Starting this month, newly completed buildings of above 60 metres in the city's 600-square-kilometre downtown areas will not be allowed to put ads atop their roofs, said Zheng Jinwen, an official of the Shanghai City Appearance and Environmental Sanitation Administration Bureau.

"The new regulations have been approved and have taken effect," Zheng told China Daily Tuesday.

Under the new policy, billboard pillars above 20 metres along the city's elevated expressway will be dismantled later this year,said Zheng, who works for the bureau's advertisement administration department. Currently, there are several dozen such pillars.

In addition, the bureau will join efforts with other local government departments and the city's advertisement industry association to carry out "a thorough inspection" of all existing commercial ads on 102 local high-rises within the city, said Zheng.

"In a simple few words, all those ads that contradict the local surroundings will be removed," said Zheng. "The deadline is the end of this December."

Local authorities will pay compensation to those advertisers whose ads will be removed by year's end, according to Zheng.

Usually,advertisers' contract periods are one year, said Zheng.

As the country's largest commercial city, Shanghai has witnessed its outdoor advertising market growing 20 to 30 per cent annually since 1997, compared with around 15 per cent growth in TV and paper media, according to local media reports.

Statistics from local advertising agencies showed that since the beginning of this year, outdoor ad prices have soared at least 10 per cent, with those in certain areas along the elevated expressways up around 50 per cent.

As the end of last year, Shanghai had established more than 20,000 commercial ad boards across the city, according to bureau statistics.

Part of those outdoor as have imposed "sight pollution" on the city's urban scenery, said Huang Yingjie, a construction design professor of Shanghai-based Tongji University.

"The colour, size, shape and the content of those ads need to be restricted by regulations so as to ensure a harmony between the ads and local surroundings," said Huang.

Fortunately, the local authority is already drafting a general plan for the development of the city's outdoor advertising market, with more strict requirements for the designs and locations of those ads, according to the bureau.
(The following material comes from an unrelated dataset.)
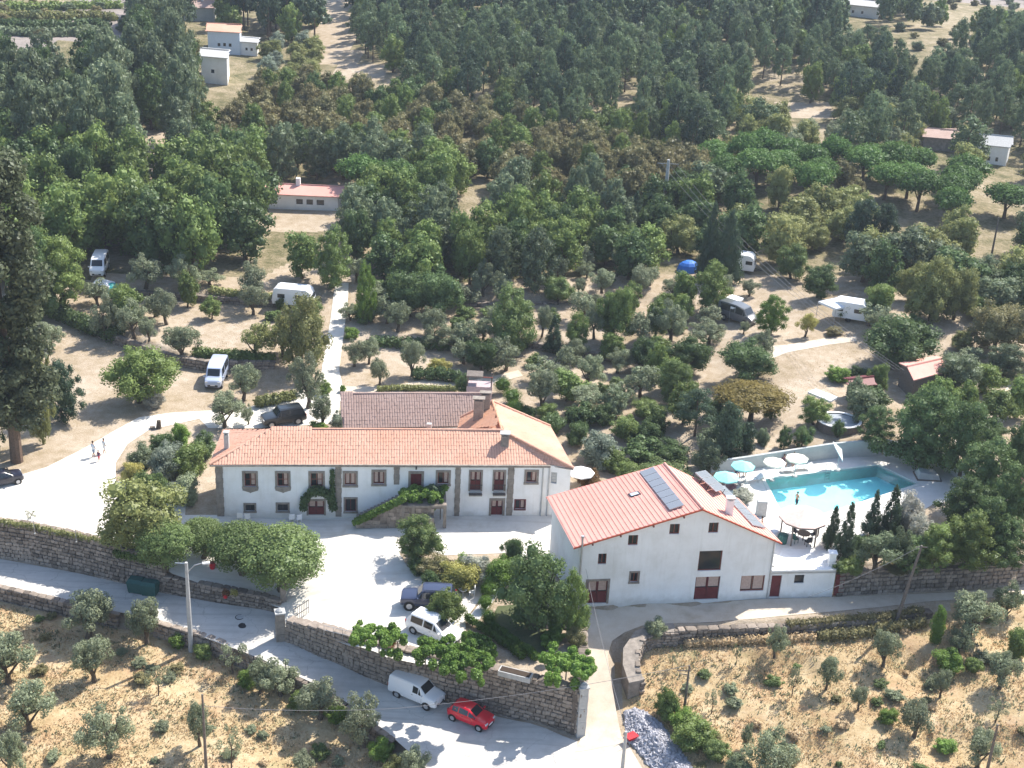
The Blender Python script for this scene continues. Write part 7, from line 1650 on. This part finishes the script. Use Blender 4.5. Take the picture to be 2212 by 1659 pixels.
# low growth between the campsite trees
HANDW = [[(300,560),(1900,560),(1900,620),(300,640)]]
SUBP = [[(1640,885),(1790,890),(1890,840),(1900,950),(1640,965)], [(1860,690),(2212,690),(2212,900),(2100,960),(1900,830)], [(60,650),(380,655),(560,690),(360,690),(230,735),(60,690)], [(560,640),(720,640),(690,700),(560,690)], [(770,560),(1560,590),(1620,690),(1560,810),(1400,870),(1180,880),(1130,800),(1010,810),(830,730),(770,690)], [(1130,870),(1560,880),(1560,1000),(1380,1010),(1240,930)], [(1850,600),(2212,640),(2212,800),(2060,860),(1980,700)]]
for (x, y), z in zip(cand, cz):
    u, v, s = proj((x, y, z))
    if not (0 < u < 2212 and 560 < v < 1010): continue
    if not any(in1(u, v, c) for c in SUBP) or any(in1(u, v, c) for c in CLEAR): continue
    if ((pl[:, 0]-x)**2+(pl[:, 1]-y)**2 < (pl[:, 2]*.75+1.0)**2).any(): continue
    ci, cj = int(x//8), int(y//8)
    if any((px-x)**2+(py-y)**2 < (6.5 if v < 860 else 4.6) for a in (-1, 0, 1) for b in (-1, 0, 1) for (px, py, ps) in cell.get((ci+a, cj+b), ())): continue
    cell.setdefault((ci, cj), []).append((x, y, 3)); k = frr.random()
    if v > 860 and u > 1130:
        q = (1,'garden_thicket_tree','small tree','round','green',(3.2,5),(3,4.6),'green tree of the thicket between the manor and the pool wall','green trees of the thicket by the pool wall') if k < .5 else (1,'garden_thicket_tree','small tree','bush','dark',(3,4.6),(2.4,3.8),'dark bush of the thicket between the manor and the pool wall','dark bushes of the thicket by the pool wall') if k < .8 else (1,'garden_thicket_tree','small tree','round','olivedark',(3,4.6),(2.8,4),'grey-green bush of the thicket between the manor and the pool wall','grey bushes of the thicket by the pool wall')
        fill.append((s, x, y, z, q, frr.uniform(*q[6]))); continue
    q = (1,'low_tree','small tree','olive','olive',(2.8,4.6),(2.5,4.2),'small silvery young olive among the campsite trees','small silvery trees among the campsite trees') if k < .45 else (1,'low_tree','small tree','round','green',(2.8,4.8),(2.8,5.0),'small green tree among the campsite trees','small green trees among the campsite trees') if k < .75 else (1,'undergrowth_bush','shrub','bush','plane',(1.6,3.2),(1.2,2.2),'low green bush among the campsite trees','low bushes among the campsite trees')
    fill.append((s, x, y, z, q, frr.uniform(*q[6])))
fill.sort(key=lambda f: -f[0])
bins = {}
for s, x, y, z, q, h in fill: bins.setdefault(q[8], []).append(s)
bins = {k: sorted(v_)[len(v_)//2] for k, v_ in bins.items()}
f2_ = []
for s, x, y, z, q, h in fill:
    if not q[1].startswith('hillside') and len(q[7].split()) <= 12:
        u = proj((x, y, z))[0]; w_ = ('nearer rows' if s > bins[q[8]] else 'farther rows')+', '+('far left' if u < 450 else 'left half' if u < 1106 else 'right half' if u < 1700 else 'far right')
        q = q[:7]+(q[7]+', '+w_, q[8]+', '+w_)
    f2_.append((s, x, y, z, q, h))
fill = f2_
cnt = {}; rest = {}
for s, x, y, z, q, h in fill:
    _, name, cat, shape, col, wr, hr, lb, grp = q; w = frr.uniform(*wr); nk = cnt.get(name, 0)
    if nk >= 290: rest.setdefault((col, shape, lb, grp, name), []).append((x, y, z, w, h)); continue
    cnt[name] = nk+1; lod = 1 if s > 10 else 2
    cm, tm = template(shape, frr.randrange(4), lod); t = thing(name, lb, cat, (x, y, z), frr.uniform(0, 6.28), grp)
    c = put('crown', cm, t, (0, 0, 0), None, (w, w*frr.uniform(.88, 1.1), h)); c.material_slots[0].link = 'OBJECT'; c.material_slots[0].material = L[col]
    if tm and s > 9.5: k = put('trunk', tm, t, (0, 0, 0), None, (w, w, h)); k.material_slots[0].link = 'OBJECT'; k.material_slots[0].material = M_bark2
# the farthest woods read as one mass
byc = {}
for (col, shape, lb, grp, name), L2 in rest.items(): byc.setdefault((col), []).extend([(shape,)+q for q in L2])
for col, items in byc.items():
    vs_, fs_, vals = [], [], []; off = 0
    for i, (shape, x, y, z, w, h) in enumerate(items):
        cm, _ = template(shape, i % 4, 2); n = len(cm.vertices); co = np.empty(n*3); cm.vertices.foreach_get('co', co); co = co.reshape(-1, 3)
        a = frr.uniform(0, 6.28); ca_, sa = math.cos(a), math.sin(a)
        P_ = np.stack([(co[:, 0]*ca_-co[:, 1]*sa)*w+x, (co[:, 0]*sa+co[:, 1]*ca_)*w+y, co[:, 2]*h+z], 1); vs_.append(P_)
        sh = frr.uniform(-.22, .22); vl = np.empty(len(cm.polygons)); cm.attributes['leafrnd'].data.foreach_get('value', vl); vals += list(np.clip(vl+sh, 0, 1))
        fs_ += [tuple(k+off for k in p.vertices) for p in cm.polygons]; off += n
    me = mkmesh('far_wood', np.concatenate(vs_).tolist(), fs_, L[col]); a = me.attributes.new('leafrnd', 'FLOAT', 'FACE'); a.data.foreach_set('value', vals)
    tag(put('far_wood', me), 'far trees of the wood merging into one mass near the top of the valley', 'wood', kind='stuff')
print('FILL', cnt, {k: len(v) for k, v in byc.items()})

# ---------------------------------------------------------------- grass, weeds, rubble
def tufts(name, label, poly, n, hgt, mat, seed, wid=.035, blades=3, spread=.12):
    g = np.random.default_rng(seed); x0, y0 = poly.min(0)[:2]; x1, y1 = poly.max(0)[:2]; x = g.uniform(x0, x1, n*4); y = g.uniform(y0, y1, n*4)
    k = inpoly(x, y, poly); 
    x, y = x[k][:n], y[k][:n]
    cl = np.sin(x*.9+np.sin(y*.7)*2)+np.sin(y*1.1+x*.3)+g.normal(0, .8, len(x)); kk = cl > -.6; x, y = x[kk], y[kk]; z = hz(x, y)-.02
    V_, vals = [], []
    for b in range(blades):
        a = g.uniform(0, 6.28, len(x)); h = hgt*g.uniform(.5, 1.4, len(x)); bx, by = x+g.normal(0, spread, len(x)), y+g.normal(0, spread, len(x)); dx, dy = np.cos(a)*wid, np.sin(a)*wid; lx, ly = g.normal(0, .4, len(x))*h, g.normal(0, .4, len(x))*h
        V_.append(np.stack([np.stack([bx-dx, by-dy, z], 1), np.stack([bx+dx, by+dy, z], 1), np.stack([bx+lx, by+ly, z+h], 1)], 1))
    V = np.concatenate(V_).reshape(-1, 3); Fq = np.arange(len(V)).reshape(-1, 3)
    me = mkmesh(name, V.tolist(), [tuple(f) for f in Fq.tolist()], mat); at = me.attributes.new('leafrnd', 'FLOAT', 'FACE'); at.data.foreach_set('value', g.uniform(0, 1, len(Fq)))
    tag(put(name, me), label, 'grass', kind='stuff')
F1P = px2w([(-40,1300),(124,1325),(330,1375),(466,1412),(548,1450),(638,1495),(729,1545),(839,1625),(905,1690),(700,1720),(-40,1720)])
F2P = px2w([(1400,1385),(1467,1385),(1621,1378),(1888,1362),(2000,1348),(2240,1310),(2240,1720),(1520,1720),(1400,1600),(1360,1545),(1355,1480),(1390,1440)])
tufts('dry_grass', 'dry golden grass covering the lower left olive field', F1P, 13000, .14, L['straw'], 1, .05)
tufts('dry_grass', 'dry golden grass covering the lower right field', F2P, 14000, .13, L['straw'], 2, .05)
tufts('green_weeds', 'scattered green weeds in the lower fields', F2P, 1500, .22, L['olive'], 3, .08, 4)
tufts('green_weeds', 'green weeds between the olives of the lower left field', F1P, 1300, .2, L['olive'], 4, .08, 4)
MEAD = px2w([(100,770),(300,770),(700,860),(900,850),(1500,900),(1900,860),(1900,650),(1300,600),(800,620),(200,640)])
tufts('campsite_grass', 'thin parched grass on the campsite pitches', MEAD, 9000, .10, L['straw'], 5, .04, 2)
# scrub in the dry fields and green lines on the far terraces
sg = random.Random(12)
for poly, lb, grp, n in ((F1P, 'grey-green scrub bush in the dry grass of the left field', 'scrub bushes of the left field', 34), (F2P, 'grey-green scrub bush in the dry grass of the right field', 'scrub bushes of the right field', 44)):
    k = 0
    while k < n:
        x, y = sg.uniform(poly[:, 0].min(), poly[:, 0].max()), sg.uniform(poly[:, 1].min(), poly[:, 1].max())
        if not inpoly(np.array([x]), np.array([y]), poly)[0] or any((a-x)**2+(b-y)**2 < (c*.8+.5)**2 for a, b, c in PLANTED): continue
        k += 1; u, v, s = proj((x, y, -3)); w = sg.uniform(.6, 1.7); p = Vector((x, y, hz1(x, y))); s = proj(p)[2]
        if not (-10 < u < 2222 and v < 1690): continue
        plant('scrub_bush', 'shrub', lb, u, v, proj(p)[1]-w*.55*s, w*s, 'bush', sg.choice(('olive', 'brown', 'straw', 'olive', 'plane')), grp, 1, base=p)
for i, (v0, v1, c_) in enumerate(((22, 18, 'green'), (40, 44, 'willow'), (58, 62, 'dark'), (74, 80, 'olivedark'))):
    hedge(('highest', 'second highest', 'third highest', 'lowest')[i]+' green strip along the bare terraces at the top left', [(0, v0), (90, (v0+v1)/2+2), (190, (v0+v1)/2-1), (262-i*12, v1)], None, 2.6, 1.5, c_, 40+i, 'terrace_hedge', .4, 26)
hedge('dry grassy fringe at the foot of the field wall', [(1480, 1392), (1560, 1390), (1650, 1386), (1760, 1380)], None, 1.0, .5, 'straw', 51, leaf=.12, dens=150)
hedge('brownish weeds hanging before the right part of the field wall', [(1770, 1382), (1850, 1374), (1930, 1362), (1995, 1350)], None, 1.2, .8, 'brown', 52, leaf=.12, dens=170)
# rubble heap
hp = px2w([(1349,1537),(1372,1531),(1395,1540),(1425,1562),(1455,1600),(1500,1665),(1540,1720),(1470,1720),(1415,1665),(1385,1632),(1352,1600)])
hc = hp.mean(0); g = np.random.default_rng(9); x = g.uniform(hp[:, 0].min(), hp[:, 0].max(), 5200); y = g.uniform(hp[:, 1].min(), hp[:, 1].max(), 5200); k = inpoly(x, y, hp); x, y = x[k], y[k]
def edge_d(x, y, poly):
    d = np.full(x.shape, 1e9); n = len(poly)
    for i in range(n):
        a, b = poly[i][:2], poly[(i+1) % n][:2]; ab = b-a; t = np.clip(((x-a[0])*ab[0]+(y-a[1])*ab[1])/(ab@ab), 0, 1); d = np.minimum(d, np.hypot(x-a[0]-t*ab[0], y-a[1]-t*ab[1]))
    return d
M_rub = simple('crushed_rock', (.34, .34, .37), .9, var=.45, scale=5)
rz0 = hz(x, y)+np.minimum(edge_d(x, y, hp)*.55, .9); vv, ff = [], []; cube = np.array([v.co[:] for v in STONES[0].vertices]); cf = [tuple(p.vertices) for p in STONES[0].polygons]
cb = np.array([(-.5,-.5,-.5),(.5,-.5,-.5),(.5,.5,-.5),(-.5,.5,-.5),(-.4,-.4,.5),(.35,-.45,.4),(.4,.4,.5),(-.45,.35,.4)]); cbf = [(3,2,1,0),(4,5,6,7),(0,1,5,4),(1,2,6,5),(2,3,7,6),(3,0,4,7)]
for i in range(len(x)):
    s = g.uniform(.10, .30); m_ = np.array(Matrix.Rotation(g.uniform(0, 6), 3, Vector(g.normal(size=3)).normalized()))
    b0 = len(vv); vv += ((cb*g.uniform(.7, 1.3, 3)*s) @ m_.T+np.array([x[i], y[i], rz0[i]])).tolist(); ff += [tuple(b0+q for q in f) for f in cbf]
tag(put('rubble_heap', mkmesh('rubble_heap', vv, ff, M_rub)), 'heap of pale grey-blue crushed rock beside the sandy lane', 'rubble', kind='stuff')
me = sheet('rubble_bed', hp[:, :2], M_rub, .12)
HAZE = True
# ---------------------------------------------------------------- air
bm = bmesh.new(); bmesh.ops.create_cube(bm, size=1.0); me = bpy.data.meshes.new('haze'); 
for v in bm.verts: v.co = Vector((v.co.x*5600, 2050+v.co.y*4400, -12 if v.co.z < 0 else 68))
bm.to_mesh(me); bm.free()
mt, nt, out = newmat('air'); pv = nt.nodes.new('ShaderNodeVolumePrincipled'); pv.inputs['Color'].default_value = (.70, .80, .95, 1); pv.inputs['Density'].default_value = .00018; pv.inputs['Anisotropy'].default_value = .2
nt.links.new(pv.outputs[0], out.inputs['Volume']); me.materials.append(mt)
if HAZE: tag(put('haze', me), kind='stuff')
"The potential for local outdoor advertising is great, but we need to bring it right back on track," Guo Hua, director of the advertisement administration department of the bureau, told local media earlier.

In addition, these unqualified outdoor ads on high-rise buildings may also pose a potential threat to pedestrians in case of violent weather.

A storm that hit the city last month caused five ads structures to fall to the ground, according to the bureau officials.